Following the trend in the UK’s banking sector, Santander UK is the latest bank to divulge a detailed report on how much its top executives received in 2012, a year full of controversy and billion pounds of fines that hit the sector.

In its unedited annual report released earlier today, Santander disclosed there were 19 people at the bank who were paid over £1 million, including two executives who were given a combined £2.8 million as “golden hellos”.
Golden hellos are a common corporate practice a number of investors and stakeholders oppose to that gives pay to incoming executives even before they join a firm.

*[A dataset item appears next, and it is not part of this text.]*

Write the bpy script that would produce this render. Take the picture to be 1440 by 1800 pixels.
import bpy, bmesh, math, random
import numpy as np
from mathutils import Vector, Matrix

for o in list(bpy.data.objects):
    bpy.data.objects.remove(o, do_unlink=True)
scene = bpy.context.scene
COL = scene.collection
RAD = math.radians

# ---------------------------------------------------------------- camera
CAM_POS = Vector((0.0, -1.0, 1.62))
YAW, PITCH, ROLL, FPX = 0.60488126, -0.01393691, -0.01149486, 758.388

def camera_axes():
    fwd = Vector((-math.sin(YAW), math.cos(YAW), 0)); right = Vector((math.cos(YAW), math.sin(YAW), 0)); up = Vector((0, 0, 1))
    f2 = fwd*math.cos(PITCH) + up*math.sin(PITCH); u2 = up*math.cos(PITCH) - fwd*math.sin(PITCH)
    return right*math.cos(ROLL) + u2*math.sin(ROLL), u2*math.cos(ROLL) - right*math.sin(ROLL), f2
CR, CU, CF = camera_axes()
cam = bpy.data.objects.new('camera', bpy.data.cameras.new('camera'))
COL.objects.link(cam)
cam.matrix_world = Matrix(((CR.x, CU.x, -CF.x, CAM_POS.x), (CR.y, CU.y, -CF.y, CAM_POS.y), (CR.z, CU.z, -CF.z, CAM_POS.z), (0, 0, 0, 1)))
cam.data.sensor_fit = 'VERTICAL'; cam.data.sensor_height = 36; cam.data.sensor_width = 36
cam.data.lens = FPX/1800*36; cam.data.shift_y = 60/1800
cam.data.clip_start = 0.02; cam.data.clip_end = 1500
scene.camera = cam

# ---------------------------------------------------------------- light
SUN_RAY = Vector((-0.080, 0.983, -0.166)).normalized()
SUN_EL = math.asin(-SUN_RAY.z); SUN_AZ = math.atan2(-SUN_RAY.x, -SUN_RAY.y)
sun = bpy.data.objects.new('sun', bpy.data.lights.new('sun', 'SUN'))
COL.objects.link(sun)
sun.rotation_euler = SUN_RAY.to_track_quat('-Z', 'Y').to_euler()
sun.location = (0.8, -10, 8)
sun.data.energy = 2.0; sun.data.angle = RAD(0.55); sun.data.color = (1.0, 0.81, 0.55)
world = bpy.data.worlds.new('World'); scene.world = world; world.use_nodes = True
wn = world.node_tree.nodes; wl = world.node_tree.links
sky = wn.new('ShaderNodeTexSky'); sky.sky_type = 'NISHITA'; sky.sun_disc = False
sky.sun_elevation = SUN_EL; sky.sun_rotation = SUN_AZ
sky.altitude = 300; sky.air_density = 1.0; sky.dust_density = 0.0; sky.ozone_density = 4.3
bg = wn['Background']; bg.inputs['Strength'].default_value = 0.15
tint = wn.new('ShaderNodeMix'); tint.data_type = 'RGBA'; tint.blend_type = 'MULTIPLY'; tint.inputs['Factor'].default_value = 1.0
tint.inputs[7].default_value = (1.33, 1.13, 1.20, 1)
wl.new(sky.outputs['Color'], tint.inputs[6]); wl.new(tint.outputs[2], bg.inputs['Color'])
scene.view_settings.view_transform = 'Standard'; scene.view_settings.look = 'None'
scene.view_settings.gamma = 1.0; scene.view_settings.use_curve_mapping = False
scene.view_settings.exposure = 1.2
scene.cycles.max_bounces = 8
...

Yesterday, a negative public reaction was heard after UBS was reported to have paid £17 million worth of package to welcome its new Investment Banking head, Andrea Orcel.
Stephen Jones, the bank’s Finance Director hired in March 2012, received £1.6 million after he was bought out of his job from Barclays, putting the total amount he received to £2.8 million.
Chief Executive, Ana Botin, who received the highest remuneration, received over £3.9 million last year, with more than £1.8 million of the said amount considered as performance-related.
Compliant
But the bank, in its full annual report text, insisted it “has ensured that all policies, processes, governance and practices are compliant” with the Remuneration Code of the UK regulator, Financial Services Authority.
The Royal Bank of Scotland said last week it paid over £1 million each for 95 of its staff in 2012, whilst Barclays paid between £1 million and over £5 million to 428 personnel. HSBC, last month, disclosed it paid over £1 million each to 204 employees, including 78 people based in the UK.
In general, Santander said it had lower staff remuneration cost last year, despite achieving a 4% increase in after-tax profit to £939 million and rise in core tier 1 capital to 12.2%, whilst it boosted its lending to small and medium enterprises by 18% to £3.4 billion.
“This was a sound financial and business performance in the context of the economic and regulatory backdrop of the UK,” Santander stated in defence of its remuneration package for the year.
There were no long-term incentive plan (LTIP) – a pay package wherein which a sizable portion of total pay to executives are derived – that was granted in 2012.
Shares of Banco Santander were down 1.2% to £5.11 at 3:00 PM GMT.